[Xcb] Feature Request: Function "xcb_test_for_event"

Josh Triplett josh at joshtriplett.org
Thu Apr 11 14:35:08 PDT 2013


On Wed, Apr 10, 2013 at 05:08:30PM -0700, Bart Massey wrote:
> On Wed, Apr 10, 2013 at 11:45 AM, Josh Triplett <josh at joshtriplett.org> wrote:
> > On Wed, Apr 10, 2013 at 10:39:19AM -0700, Bart Massey wrote:
> >> On Tue, Apr 9, 2013 at 2:00 PM, Josh Triplett <josh at joshtriplett.org> wrote:
> >> I get that. It just seems kind of gratuitous. I'm not sure why I'd
> >> ever want to block waiting for an event I didn't need right now,  but
> >> if I did it would be so easy to just stash the event somewhere until
> >> it was needed.
> >
> > The original request in this thread would disagree with that, and I can
> > somewhat understand its use case.
> 
> Help me understand. One of the principles of XCB is that you don't ask
> for an answer until you want the answer, at which point XCB will block
> exactly until the answer is available, then return it to you. Why is
> that wrong?

That's what you do if you build your application specifically on XCB.
When building a generic event loop, you block until you have data from
any source.  And I can understand wanting to keep all the processing in
a single thread; it seems like a waste to read out an event from XCB,
stuff it in a queue or mailbox, and process it in another thread, if you
could just have XCB unblock you when you have an event.  (Also, you'd
have to do that cross-thread communication for every event, to avoid
getting events out of order.)

> >> Still not getting this. It seems to me that once you admit that your
> >> program is multi-threaded, it's arguably better to avoid select() and
> >> friends altogether and just use a thread per fd with blocking reads
> >> and a queue. A little heavier weight, but way easier to get right and
> >> test and debug.
> >
> > Even with all the experience I have doing and researching multithreaded
> > programming, I'd still always choose to use select() or poll() over any
> > kind of shared-memory data structure, if I have the option. :)
> 
> Why?? I really don't get it. A semaphore-locked mailbox (which is all
> you need, really--a queue is overkill) is one of those data structures
> that you *must* have lying around for multithreaded programming.
> Implementing it is crazy easy, using it is crazy easy, examining it is
> crazy easy, and debugging it is crazy easy. The OS doesn't get
> involved, so there's no mystic behaviors.

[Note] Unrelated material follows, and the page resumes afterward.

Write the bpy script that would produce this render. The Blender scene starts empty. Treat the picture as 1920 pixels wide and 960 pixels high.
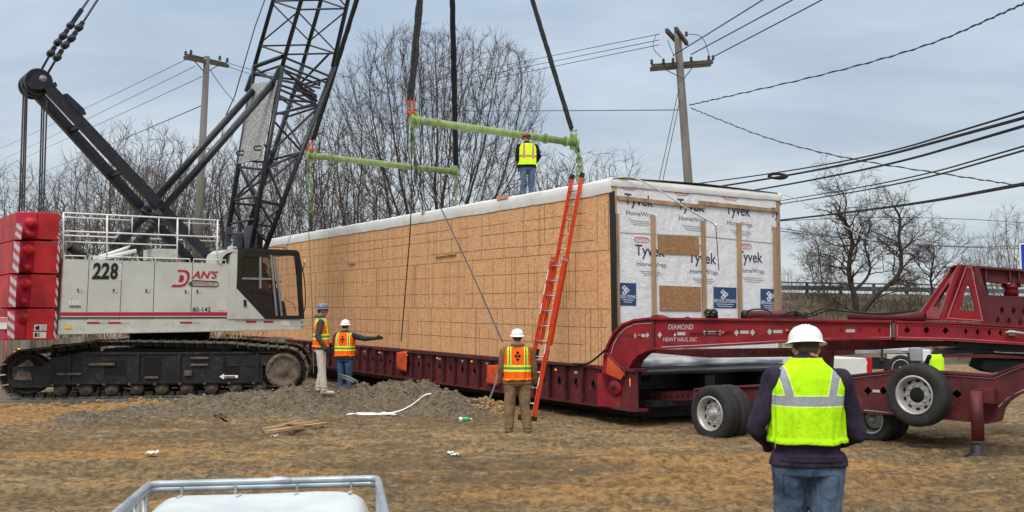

You seem to have a different definition of "mystic" than I do; I like
the poll() interface quite a bit, and I don't see anything particularly
magic about it.  The two big reasons I prefer select() or poll():

1) I do multithreading for performance; if I don't have a
CPU-bound-performance requirement that demands multiple threads, I'll
always choose an unthreaded solution for simplicity if I can.

2) C.  In a language that had first-class support or standard libraries
for semaphore-locked mailboxes, queues, or other nice multithread-safe
data structures, I might consider using them.  In C, unless I have
performance reasons to need to use multiple threads (see #1), I'll
choose something in libc that has worked since the dawn of POSIX over
something I either have to reimplement in my own codebase or pull in
another library dependency for.

> For single-threaded single-process programming, you're stuck with
> select()/poll(). In this situation, your options are much tougher with
> XCB; we never figured out any sensible way to select() on an event.
> I'm not sure how much we can do about this; various semi-crazy schemes
> come to mind.
> 
> I guess that the least obnoxious (maybe) of these is to allow the
> client to call xcb_wait_for_something() with "extra" fds; the call
> would return when an event was available or one of the extra fds went
> live. XCB could sit blocked in select()/poll() processing replies
> until either an event is ready or an extra fd is ready. Xt had
> something vaguely like this.

So does Xlib.

> Does this sound like what people want?

"want" seems like such a strong word.  It seems like the least insane
way to do this, if we want it, but I don't feel a strong desire to add
it unless one of the major toolkits tells us they'd actually use it.